Zacharias, le rapace
Mais que le co-président exécutif d’EADS l’ait commis ou pas, ce délit d’initié, ni même que le patron de Lagardère en soit coupable lui aussi, n’importe pas tant que ça, d’une certaine façon. Si, parce qu’il faudrait alors évidemment les sanctionner. Mais non, parce qu’au-delà de cette considération-là, du comportement délictueux ou pas en l’espèce, Forgeard aurait aussi bien pu s’enrichir de la même façon sans que quiconque ne puisse rien y redire.

Les stock-options sont bien conçues pour permettre à leurs détenteurs de réaliser des plus-values.

Si Noël Forgeard a simplement vendu la moitié des siennes par un "malheureux hasard", moins de trois mois avant que ne tombe une mauvaise nouvelle qu’il ignorait alors, il aura en toute légalité empoché, part des enfants comprise, 2,5 millions d’euros. La famille Forgeard fait certes un peu pitié, à côté des Cirelli (309 981 euros bruts annuels pour Jean-François, avec un bonus sur résultats plafonné à 40 % du brut), sans parler des Espalioux (12 millions d’euros d’indemnités de départ pour Jean-Marc) ni, surtout, des Zacharias.

Chez les Zacharias, là, on mène vraiment grand train. Daniel Schneidermann résume avec talent l’affaire, dans Libération : "Soit un patron français. Il perçoit un salaire annuel de 4,2 millions d’euros. Il vient d’obtenir, jusqu’à sa mort, une retraite égale à la moitié de ce salaire. Il vient de toucher une « prime de départ » de 13 millions, même si son départ est singulier : il reste président du conseil d’administration, président du comité stratégique et du comité des nominations de son entreprise. Le montant de ses stock-options s’élève à 173 millions, soit 5766 années de la rémunération moyenne d’un salarié de son entreprise. Et, après avoir racheté avec succès une autre entreprise, il exige une prime de 8 millions supplémentaires. Huit petits millions, 8 minuscules millions d’euros, en sus du reste."

Jusqu’à quand ?
Mais l’indécence de certaines rémunérations patronales, que Laurence Parisot fait mine de découvrir (la présidente du MEDEF n’est jamais avare en hypocrisie), Forgeard la légitime tranquillement sur Europe 1, toujours au micro de Jean-Pierre Elkabbach, en se référant aux pratiques états-uniennes : ces malheureux patrons français, ces crève-la-faim du capitalisme international, ces mendiants en guenilles du libéralisme triomphant, seraient payés 10 % seulement de ce que palpent leurs homologues américains !

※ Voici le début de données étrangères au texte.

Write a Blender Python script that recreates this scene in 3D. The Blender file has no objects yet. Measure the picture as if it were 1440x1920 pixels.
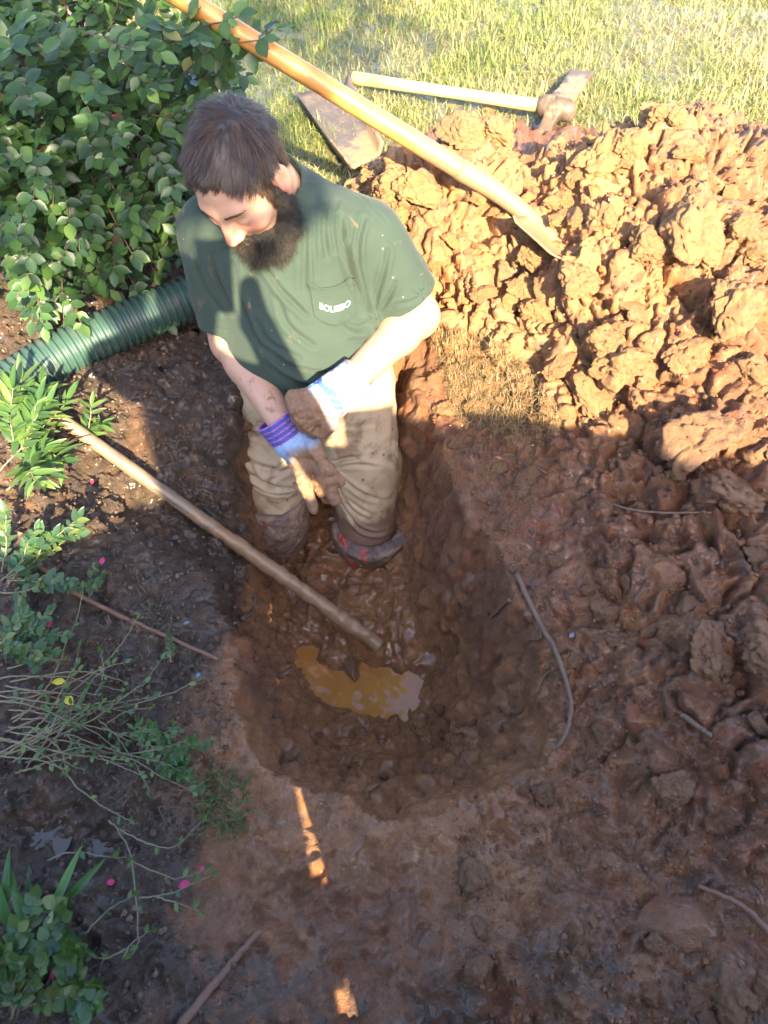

Tout est donc normal. Il n’y a pas lieu d’en parler plus que ça, comme l’a bien compris France 2, dont les pratiques en matière d’objectivité du traitement de l’information sont souvent amusantes (deux exemples, ici et ). Que présente donc le journal télévisé de la chaîne publique du 15 juin ? Un sujet de 2 minutes et 9 secondes titré EADS et la Bourse : délit d’initiés, juste avant d’enchaîner sur 4 minutes 28 de Dossier : des fraudes aux Assedic. Salauds de faux chômeurs !

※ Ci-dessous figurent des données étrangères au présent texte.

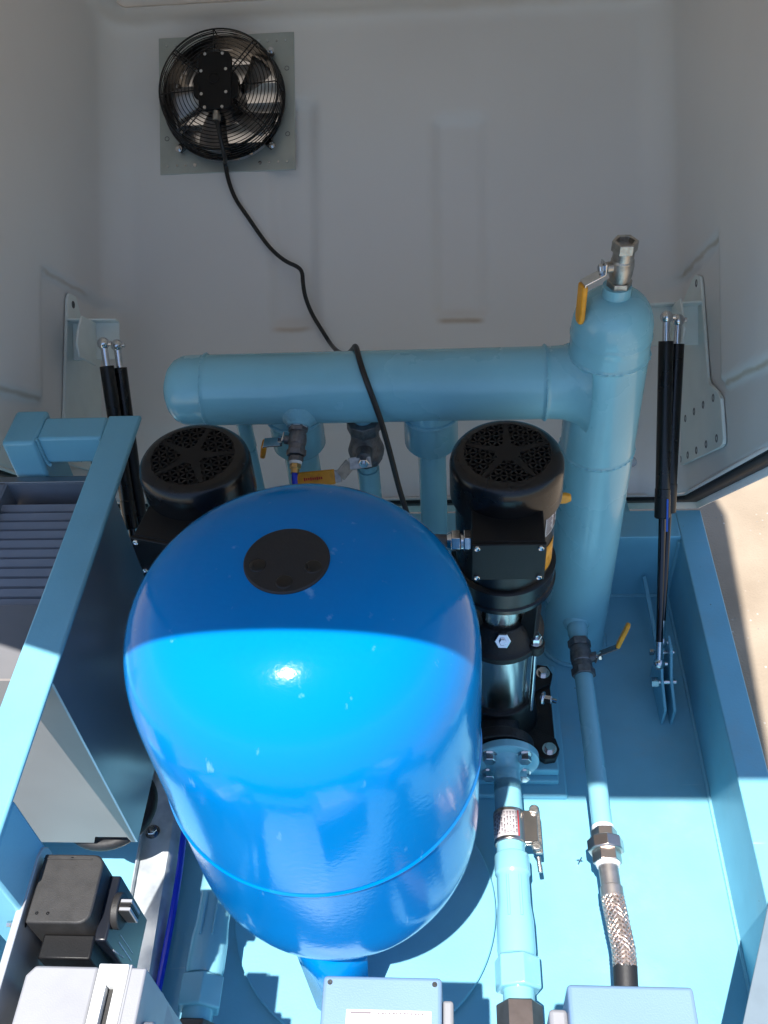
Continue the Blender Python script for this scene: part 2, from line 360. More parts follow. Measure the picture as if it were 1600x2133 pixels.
# brown mould marks at the pressings and along the moulded steps
def grp_stains(m):
    t = m.node_tree; b = t.nodes['Principled BSDF']; tc = t.nodes.new('ShaderNodeTexCoord')
    def M(op, a, b_=None, c=None):
        n = t.nodes.new('ShaderNodeMath'); n.operation = op
        for k, x in enumerate((a, b_, c)):
            if x is None: continue
            if isinstance(x, (int, float)): n.inputs[k].default_value = x
            else: t.links.new(x, n.inputs[k])
        return n.outputs[0]
    def dot(vec, off):
        n = t.nodes.new('ShaderNodeVectorMath'); n.operation = 'DOT_PRODUCT'; t.links.new(tc.outputs['Object'], n.inputs[0]); n.inputs[1].default_value = vec
        return M('ADD', n.outputs['Value'], off)
    nz = t.nodes.new('ShaderNodeTexNoise'); nz.inputs['Scale'].default_value = 14; nz.inputs['Detail'].default_value = 5; t.links.new(tc.outputs['Object'], nz.inputs[0])
    wob = M('MULTIPLY', M('SUBTRACT', nz.outputs[0], .5), .010)
    U = dot((1,0,0), 0); V = M('ADD', dot(tuple(LB), -LO.dot(LB)), wob); W = dot(tuple(LN), -LO.dot(LN))
    def soft(x, c, h, e):   # 1 inside |x-c|<h, soft edge e
        d = M('ABSOLUTE', M('SUBTRACT', x, c)); n = t.nodes.new('ShaderNodeMapRange'); n.interpolation_type = 'SMOOTHSTEP'
        t.links.new(d, n.inputs[0]); n.inputs[1].default_value = h+e; n.inputs[2].default_value = max(0, h-e); return n.outputs[0]
    def patch(*fs):
        r = fs[0]
        for f_ in fs[1:]: r = M('MULTIPLY', r, f_)
        return r
    wall = soft(W, 0, .03, .01)
    masks = [M('MULTIPLY', patch(soft(U, .013, .042, .012), soft(V, .352, .004, .005), wall), .9),
             M('MULTIPLY', patch(soft(U, -.325, .036, .015), soft(V, .343, .003, .007), wall), .7),
             M('MULTIPLY', patch(soft(V, .975, .006, .010), soft(W, 0, .08, .03)), .35),
             M('MULTIPLY', patch(soft(V, .411, .0015, .003), soft(W, .20, .14, .03), M('GREATER_THAN', U, .3)), .8),
             M('MULTIPLY', patch(soft(V, .172, .0015, .0035), soft(W, .60, .26, .02), M('GREATER_THAN', U, .3)), .9),
             M('MULTIPLY', patch(soft(V, .398, .0015, .003), soft(W, .22, .10, .03), M('LESS_THAN', U, -.6)), .6),
             M('MULTIPLY', patch(soft(V, .172, .002, .004), soft(W, .60, .28, .02), M('LESS_THAN', U, -.6)), .8)]
    tot = masks[0]
    for k in masks[1:]: tot = M('MAXIMUM', tot, k)
    tot = M('MULTIPLY', tot, M('ADD', M('MULTIPLY', nz.outputs[0], .7), .45))
    mx = t.nodes.new('ShaderNodeMix'); mx.data_type = 'RGBA'; t.links.new(tot, mx.inputs[0])
    t.links.new(b.inputs['Base Color'].links[0].from_socket, mx.inputs[6]); mx.inputs[7].default_value = (.50, .38, .26, 1)
    t.links.new(mx.outputs[2], b.inputs['Base Color'])
grp_stains(GRP)

# gusset plates on the side walls with screws
def gusset(side):
    U = (CUR-0.004) if side > 0 else (CUL+0.004); du = -side*0.004
    outline = [(-0.0, 0.340), (0.140, 0.387), (0.165, 0.390), (0.195, 0.380), (0.2015, 0.366), (0.2378, 0.195), (0.2498, 0.184), (0.300, 0.164), (0.3195, 0.151), (0.332, 0.085), (0.328, 0.076), (0.313, 0.072), (0.0, 0.054)]
    if side < 0: outline = [(0.0, .290), (.120, .325), (.165, .384), (.195, .384), (.2035, .372), (.232, .07), (0.0, .054)]
    pl = MB().prism([L(U, v, w_) for (w_, v) in outline], (du*1.5, 0, 0)).build('gusset_plate', WHITE, can, bevel=.0012)
    holes = [(0.174, 0.373), (0.276, 0.157), (0.210, 0.153), (0.145, 0.148), (0.078, 0.142), (0.294, 0.088), (0.226, 0.083), (0.158, 0.077), (0.093, 0.0725), (0.035, 0.068)]
    if side < 0: holes = [(.180, .366), (.205, .086), (.150, .082), (.095, .077), (.20, .14), (.145, .135)]
    for (w_, v) in holes:
        p = L(U+du*1.5, v, w_); MB().lathe(p, (-side, 0, 0), [(0, .0070), (.0008, .0066), (.0008, .0042), (-.0, .0040)], 16).build('rivet', DARKN, pl)
    # angle bracket which carries the strut balls: a shelf plate, an upright web
    Us = U+du*1.5; a = Us; b = Us - side*(0.115 if side > 0 else .088)
    m_ = MB(); m_.prism([L(a, .330, .180), L(b, .330, .180), L(b, .262, .180), L(a, .262, .180)], LN*0.004)
    m_.prism([L(a, .330, .184), L(b, .330, .184), L(b, .330, .200), L(a, .330, .214)], LB*0.004)
    m_.build('strut_bracket', WHITE, can, bevel=.001)
    xw = 0.383 if side > 0 else -0.664
    MB().prism([L(xw, .330, .184), L(xw, .330, .250), L(xw, .300, .268), L(xw, .275, .275), L(xw, .255, .262), L(xw, .250, .184)], (0.004, 0, 0)).build('bracket_web', WHITE, can, bevel=.001)
    return xw
gusset(1); gusset(-1)
# two bolts through the low back panel
for q in [(1318, 888), (1315, 962)]:
    p = lidpx(*q, -.006) + LN*.004
    b_ = MB(); b_.lathe(p, LN, [(0, .0105), (.0015, .010), (.0015, .006)], 20); b_.hexa(p + LN*.001, p + LN*.007, .0065); b_.cyl(p+LN*.006, p+LN*.011, .003)
    b_.build('bolt', CHROME, can)

# ================================================================== wall fan
FC = L(-0.452, 0.802, 0.0)
fan = thing('wall_fan', 'black caged axial fan on a square galvanised plate high on the canopy', 'fan', FC)
FU = Vector((1,0,0))
def F(a, b, c): return FC + FU*a + LB*b + LN*c
PLATE = mat('grey_zinc_plate', (0.50, 0.535, 0.505), 0.38, 0.55, noise=0.15, nscale=14, rvar=.08)
# plate with a round hole
def plate_with_hole():
    m_ = MB(); N = 64; H_ = 0.1385; R = 0.118; vs = []; 
    for k in range(N):
        t = 2*math.pi*k/N; c, s = math.cos(t), math.sin(t); q = H_/max(abs(c), abs(s))
        for (rr, z) in ((R, 0.006), (q, 0.006), (q, 0.003), (R, 0.003)):
            x, y = rr*c, rr*s
            vs.append(F(x, y, z))
    fs = []
    for k in range(N):
        a = 4*k; b = 4*((k+1) % N)
        for j in range(4): fs.append((a+j, b+j, b+(j+1)%4, a+(j+1)%4))
    return m_.add(vs, fs).build('mounting_plate', PLATE, fan, bevel=.0008, angle=30)
mp = plate_with_hole()
for sx in (-1, 1):
    for sy in (-1, 1):
        for k in range(4):
            p = F(sx*(0.122-.0185*k), sy*0.122, .0062); big = (k == 3)
            MB().lathe(p, LN, [(0, .0042 if big else .0026), (.0015, .0036 if big else .0022), (.0015, .0016)], 12).build('rivet', CHROME, mp)
        p = F(sx*0.1235, sy*0.066, .0062); MB().torus(p, LN, .0042, .0007, 20, 6).build('slot_hole', DARKN, mp)
MB().lathe(F(0,0,0), LN, [(-.045, .112), (.0, .112), (.012, .114), (.032, .121), (.035, .123), (.035, .119), (.012, .111)], 64, False, False).build('inlet_ring', BLACK, fan)
cage = MB(); cz = .080
for k in range(13): cage.torus(F(0,0,cz - 0.0*k), LN, .030+.0070*k, .0009, 64, 5)
for k in range(5): cage.torus(F(0,0,.036+.009*k), LN, .1185+.0005*(4-k), .0010, 64, 5)
for k in range(8):
    t = math.pi*k/4 + .07; c, s = math.cos(t), math.sin(t)
    for dt in ((-.004, .004) if k % 2 else (0,)):
        cage.tube([F(.028*c - dt*s, .028*s + dt*c, cz), F(.112*c - dt*s, .112*s + dt*c, cz), F(.118*c - dt*s, .118*s + dt*c, .072), F(.121*c - dt*s, .121*s + dt*c, .03)], .0013, 6)
cage.torus(F(0,0,.075), LN, .117, .002, 64, 6); cage.torus(F(0,0,.032), LN, .122, .0028, 64, 6)
cg = cage.build('wire_guard', BLACK, fan)
for k in range(4):
    t = math.pi/4 + math.pi/2*k; c, s = math.cos(t), math.sin(t)
    fo = MB().prism([F(.112*c - .008*s, .112*s+.008*c, .012), F(.136*c - .007*s, .136*s+.007*c, .012), F(.136*c+.007*s, .136*s-.007*c, .012), F(.112*c + .008*s, .112*s-.008*c, .012)], LN*.012).build('guard_foot', BLACK, cg, bevel=.002)
    b_ = MB(); b_.lathe(F(.1335*c, .1335*s, .024), LN, [(0,.0068),(.0015,.0066),(.0015,.0045)], 16); b_.cyl(F(.1335*c, .1335*s, .024), F(.1335*c, .1335*s, .031), .0042, n=16, ch=.0006); b_.build('bolt', CHROME, fan)
# motor with cover plate
mo = MB(); mo.cyl(F(0,0,.0), F(0,0,.094), .042, n=36, ch=.004); mo.build('motor', BLACK, fan)
def rrect(cx, cy, hx, hy, r, z, n=5):
    pts = []
    for (sx, sy, a0) in ((1,1,0),(-1,1,90),(-1,-1,180),(1,-1,270)):
        for i in range(n+1):
            a = R_(a0+90*i/n); pts.append(F(cx+sx*(hx-r)+r*math.cos(a), cy+sy*(hy-r)+r*math.sin(a), z))
    return pts
mo = MB(); mo.prism(rrect(0, .004, .032, .055, .012, .090), LN*.014); mo.prism(rrect(0, -.004, .044, .026, .014, .092), LN*.006)
mp2 = mo.build('motor_cover', BLACKM, fan, bevel=.0012)
MB().torus(F(-.002,.008,.104), LN, .010, .0012, 24, 6).build('cover_ring', BLACKM, mp2)
for (a, b) in ((-.018,.052),(.016,.052),(-.026,.020),(.022,.022),(-.026,-.024),(.022,-.022),(-.020,-.050),(.014,-.050)):
    MB().lathe(F(a, b+.002, .104), LN, [(0,.0034),(.0018,.0030),(.0018,.0014)], 12).build('screw', CHROME, mp2)
MB().hexa(F(0,-.058,.094), F(0,-.070,.094), .0085).cyl(F(0,-.052,.094), F(0,-.058,.094), .007).build('cable_gland', NICKEL, fan)
for k in range(5):
    t0 = 2*math.pi*k/5 + .5; vs = []; NN = 7
    for i in range(NN):
        r = .040 + (.108-.040)*i/(NN-1)
        for j in range(5):
            q = (j/4-.5)*(0.75-.15*i/(NN-1)) ; t = t0+q+.25*i/(NN-1)
            vs.append(F(r*math.cos(t), r*math.sin(t), .018 + .030*(j/4-.5)*(1-.3*i/NN)*-1))
    fs = [(i*5+j, i*5+j+1, (i+1)*5+j+1, (i+1)*5+j) for i in range(NN-1) for j in range(4)]
    o = MB().add(vs, fs).build('fan_blade', mat('dull_blade_metal', (.30,.28,.27), .35, .8, noise=.2), fan); s_ = o.modifiers.new('t', 'SOLIDIFY'); s_.thickness = .0015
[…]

Nous ne les défendrons pas ici. Mais juste une question : ceux qui se sont faits pincer, étaient-ils malhonnêtes ou incompétents ? Parce qu’il est des télescopages d’actualités qui laissent songeur. En pleine affaire Forgeard-EADS sont ainsi publiés les résultats d’une étude CSA réalisée pour le compte de la Fédération des banques alimentaires. Elle jette une lumière crue sur la paupérisation croissante des classes démunies. En France, aujourd’hui, chaque fois que dix personnes font appel aux associations simplement pour avoir de quoi manger, l’une d’entre elles est salariée. On nous fait miroiter la baisse du chômage, mais ces pauvres-là ne sont pas concernés. Ils travaillent. Sans parvenir à en manger. "C’est le constat d’un environnement social dégradé, voire délabré", constate Pierre de Poret, président de la Fédération française des banques alimentaires. Ah ? Ca dépend pour qui. Vive le modèle anglo-saxon des working poors !

Et que ces grands patrons continuent de se distribuer des fortunes. Au niveau mondial, ça donne 845 millions de personnes qui souffrent de la faim. Et une poignée de privilégiés occidentaux qui se vautrent dans l’hyper-richesse. Pour reprendre le commentaire de Céleste laissé ci-dessous, "Un être humain sur six crève la dalle." Mais ce n’est pas grave. Jusqu’ici, tout va bien.